Human Rights Groups Petition CBP to Stop Imports of Cotton Goods From Xinjiang Region of China
CBP should block imports of “all cotton-made goods linked to the Xinjiang region of China based on evidence of widespread forced labor,” human rights groups said in a recent news release. The coalition, which includes the AFL-CIO, the Uyghur Human Rights Project and the Human Trafficking Legal Center, filed a petition with the agency Aug. 28 to request a withhold release order on such products. “Industry groups have repeatedly requested clear guidance from the US government and a regional WRO would provide it,” the coalition said.
CBP didn't comment on the petition. “Such broad agency action is supported by the abundance of evidence,” the groups said in the petition. Previous government actions have “not yet convinced many US apparel brands of the need to extricate their supply chains from Xinjiang (whether direct or indirect) as a matter of urgency,” they said.
CBP issuance of a “regional WRO would be by far the most economically significant action that could be taken right now,” the groups said. “It might also have a ripple effect in encouraging other countries to impose import restrictions on forced and/or prison-labor made goods under their own laws and regulations.

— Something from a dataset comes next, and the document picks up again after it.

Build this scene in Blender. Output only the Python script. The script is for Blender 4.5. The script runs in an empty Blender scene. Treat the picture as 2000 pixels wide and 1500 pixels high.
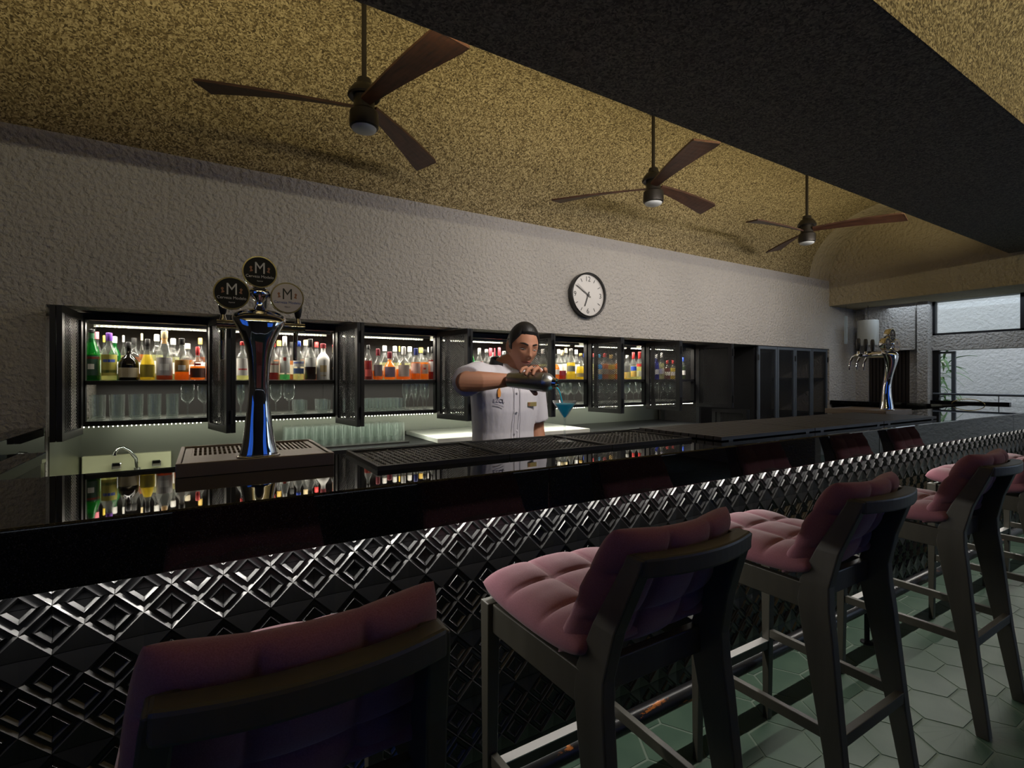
import bpy, math, random
from mathutils import Vector, Matrix
R=math.radians; PI=math.pi
rnd=random.Random(7)
sc=bpy.context.scene
COL=sc.collection
# ------------------------------------------------------------------ camera
H=1.36
cam=bpy.data.cameras.new('camera'); cam.sensor_width=36; cam.lens=980*36/2000
cam.shift_y=-12/2000; cam.clip_start=0.02
co=bpy.data.objects.new('camera',cam); COL.objects.link(co)
co.location=(0,0,H); co.rotation_euler=(R(90),0,-math.atan2(.5223,.8527))
sc.camera=co
sc.view_settings.view_transform='Standard'; sc.view_settings.look='None'
sc.view_settings.exposure=0.0; sc.view_settings.gamma=1; sc.view_settings.use_curve_mapping=False
sc.cycles.use_denoising=True
sc.cycles.max_bounces=10; sc.cycles.transparent_max_bounces=40
sc.cycles.sample_clamp_indirect=4
# ------------------------------------------------------------------ sky and lights
w=bpy.data.worlds.new('sky'); sc.world=w; w.use_nodes=True
bg=w.node_tree.nodes['Background']; bg.inputs[0].default_value=(.80,.88,1,1); bg.inputs[1].default_value=2.8
def area(name,loc,rot,sx,sy,power,col=(1,1,1),portal=False,spread=180):
    l=bpy.data.lights.new(name,'AREA'); l.shape='RECTANGLE'; l.size=sx; l.size_y=sy; l.energy=power; l.color=col
    l.spread=R(spread)
    if portal: l.cycles.is_portal=True
    o=bpy.data.objects.new(name,l); COL.objects.link(o); o.location=loc; o.rotation_euler=rot; return o
WARM=(1,.86,.52); NEUT=(1,.95,.85)
area('under_counter_light',(2.95,1.388,.976),(R(-10),0,0),7.0,.012,24,(1,.96,.88))          # led strip under the counter nose
area('cabinet_top_light',(1.86,3.645,1.6475),(R(-8),0,0),4.8,.008,30,(1,.93,.78))
area('cabinet_front_light',(1.86,3.520,1.684),(R(-6),0,0),4.8,.02,20,(1,.94,.82))            # led strip under the cabinet roof
area('cabinet_mid_light',(1.86,3.74,1.318),(R(0),0,0),4.8,.02,10,(1,.97,.85))
area('cabinet_low_light',(1.86,3.43,1.084),(R(14),0,0),4.8,.015,13,(.97,1,.82))
area('vault_cove_light',(2.1,1.55,2.592),(R(104),0,0),7.6,.02,34,(1,.85,.52),spread=150)
area('second_cove_light',(2.3,-.80,2.60),(R(140),0,0),8.4,.02,46,(1,.90,.60))
area('window_light_behind',(3.7,-3.5,1.7),(R(90),0,0),2.4,1.5,.5,(.30,.58,1))
area('window_light_far',(7.05,-2.0,1.55),(R(90),0,R(90)),1.5,1.4,6,(.20,.50,1))
area('window_light_side',(-2.1,-.6,1.7),(R(90),0,R(-90)),2.4,1.3,.4,(.30,.6,1))
area('passage_cool_light',(6.85,2.2,2.2),(0,0,0),.5,1.2,3.5,(.75,.87,1))  # cool area light just under the passage soffit
def spot(name,loc,target,power,ang,col,blend=.6,size=.05):
    l=bpy.data.lights.new(name,'SPOT'); l.energy=power; l.spot_size=R(ang); l.spot_blend=blend; l.color=col; l.shadow_soft_size=size
    o=bpy.data.objects.new(name,l); COL.objects.link(o); o.location=loc
    o.rotation_euler=(Vector(target)-Vector(loc)).to_track_quat('-Z','Y').to_euler(); return o
spot('bartender_fill_spot',(1.75,.95,2.46),(1.27,1.98,1.33),90,36,(1,.93,.85),.8,.12)  # spot added to brighten the bartender, no fixture on the beam
area('wall_fill_light',(3.4,1.61,2.50),(R(68),0,0),4.0,.03,19,(1,.92,.86),spread=125)  # added strip that brightens the back wall, no real fixture
# ------------------------------------------------------------------ materials
def mat(name,col,rough=.5,metal=0,spec=.5,coat=0,emit=None,es=0,trans=0):
    m=bpy.data.materials.new(name); m.use_nodes=True; b=m.node_tree.nodes['Principled BSDF']
    b.inputs['Base Color'].default_value=(*col,1); b.inputs['Roughness'].default_value=rough; b.inputs['Metallic'].default_value=metal
    b.inputs['Specular IOR Level'].default_value=spec; b.inputs['Coat Weight'].default_value=coat
    if emit: b.inputs['Emission Color'].default_value=(*emit,1); b.inputs['Emission Strength'].default_value=es
    m['b']=1; return m
def nodes(m): return m.node_tree.nodes, m.node_tree.links, m.node_tree.nodes['Principled BSDF']
def noise_tex(m,scale,detail=4,vec=(1,1,1),coord='Object',kind='noise',rough=.5):
    N,L,b=nodes(m)
    tc=N.new('ShaderNodeTexCoord'); mp=N.new('ShaderNodeMapping'); mp.inputs['Scale'].default_value=vec
    L.new(tc.outputs[coord],mp.inputs[0])
    if kind=='noise': t=N.new('ShaderNodeTexNoise'); t.inputs['Detail'].default_value=detail; t.inputs['Roughness'].default_value=rough
    else: t=N.new('ShaderNodeTexVoronoi')
    t.inputs['Scale'].default_value=scale; L.new(mp.outputs[0],t.inputs['Vector'])
    return t.outputs[0]
def colramp(m,fac,stops):
    N,L,b=nodes(m); r=N.new('ShaderNodeValToRGB'); e=r.color_ramp.elements
    while len(e)<len(stops): e.new(.5)
    for i,(p,c) in enumerate(stops): e[i].position=p; e[i].color=(*c,1)
    L.new(fac,r.inputs[0]); L.new(r.outputs[0],b.inputs['Base Color']); return r
def bump(m,h,strength,dist,prev=None):
    N,L,b=nodes(m); n=N.new('ShaderNodeBump'); n.inputs['Strength'].default_value=strength; n.inputs['Distance'].default_value=dist
    L.new(h,n.inputs['Height'])
    if prev: L.new(prev.outputs[0],n.inputs['Normal'])
    L.new(n.outputs[0],b.inputs['Normal']); return n
M={}
def stucco(name,c1,c2,sc1=40,bs=1,bd=.032):
    m=mat(name,c1,.85); f=noise_tex(m,sc1,5); n=bump(m,f,bs,bd); g=noise_tex(m,120,3); bump(m,g,.6,.004,n)
    h=noise_tex(m,1.2,3); colramp(m,h,[(.3,c1),(.7,c2)]); return m
M['wall']=stucco('white_stucco',(.48,.455,.43),(.56,.53,.50))
M['wall_out']=stucco('outdoor_stucco',(.72,.72,.70),(.80,.79,.77),22,1,.015)
def straw(name,a,b_,c,ss):
    m=mat(name,b_,.9); N,L,b=nodes(m)
    tc=N.new('ShaderNodeTexCoord'); mp=N.new('ShaderNodeMapping'); L.new(tc.outputs['Object'],mp.inputs[0])
    nz=N.new('ShaderNodeTexNoise'); nz.inputs['Scale'].default_value=30; L.new(mp.outputs[0],nz.inputs['Vector'])
    mx=N.new('ShaderNodeMixRGB'); mx.inputs[0].default_value=.03; L.new(mp.outputs[0],mx.inputs[1]); L.new(nz.outputs['Color'],mx.inputs[2])
    v=N.new('ShaderNodeTexVoronoi'); v.inputs['Scale'].default_value=ss; L.new(mx.outputs[0],v.inputs['Vector'])
    bw=N.new('ShaderNodeSeparateColor'); L.new(v.outputs['Color'],bw.inputs[0])
    colramp(m,bw.outputs[0],[(.0,a),(.45,b_),(1,c)])
    n=bump(m,bw.outputs[1],.7,.008); g=noise_tex(m,22,4); bump(m,g,.5,.014,n); return m
M['vault']=straw('straw_plaster',(.06,.043,.018),(.23,.175,.078),(.56,.46,.25),150)
M['beam']=straw('grey_rough_plaster',(.05,.046,.04),(.12,.107,.09),(.23,.205,.17),140)
M['endwall']=stucco('ochre_stucco',(.42,.35,.22),(.48,.41,.28),24)
m=mat('black_granite',(.008,.008,.009),.018,0,.45); f=noise_tex(m,420,2); colramp(m,f,[(.55,(.006,.006,.007)),(.75,(.03,.03,.032))]); M['granite']=m
m=mat('black_glazed_tile',(.010,.010,.011),.31,0,.5,.15); f=noise_tex(m,35,3); bump(m,f,.15,.004); M['tile']=m
M['grout']=mat('dark_grout',(.01,.01,.01),.8)
M['blackmetal']=mat('black_painted_metal',(.010,.010,.012),.45,0,.3)
M['bluemetal']=mat('grey_painted_metal',(.10,.12,.15),.35,.3,.5)
M['meshmetal']=mat('expanded_metal',(.04,.04,.042),.45,.5)
M['chrome']=mat('chrome',(.80,.80,.82),.035,1)
M['gold']=mat('warm_chrome',(.80,.74,.62),.06,1)
M['brass']=mat('brass',(.75,.58,.25),.2,1)
m=mat('brushed_steel',(.27,.28,.24),.38,1); f=noise_tex(m,60,3,(.3,.3,12)); bump(m,f,.06,.002); M['steel']=m
m=mat('brushed_bronze_steel',(.20,.155,.125),.45,.75); f=noise_tex(m,40,3,(1,20,20)); bump(m,f,.1,.001); M['traysteel']=m
M['shaker']=mat('brushed_shaker_steel',(.42,.43,.44),.36,1)
m=mat('walnut_blade',(.09,.03,.015),.45); f=noise_tex(m,9,5,(1,9,9)); colramp(m,f,[(.3,(.028,.012,.008)),(.7,(.085,.034,.018))]); M['walnut']=m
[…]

Such action would require a choice to be made between continuing the persecution of the Uyghur people or face the exodus of billions of dollars in business contracts and investment from US companies and others.”
The agency has previously taken a similar approach to stop imports of cotton suspected of involving forced labor, the group said. They cited the 2018 WRO on all cotton and cotton-made goods originating in Turkmenistan (see 1805210028). “The Tariff Act was designed for cases like this to block goods -- in this case brand name clothes -- from being sold to U.S. consumers making them complicit in gross abuses against the Uyghur people,” said Jennifer Rosenbaum, executive director of the recently merged labor rights organization Global Labor Justice-International Labor Rights Forum, in a statement. “Corporate Social Responsibility efforts have again failed. A regional WRO creates the necessary market consequences for the fast fashion brands who are profiting from forced labor.”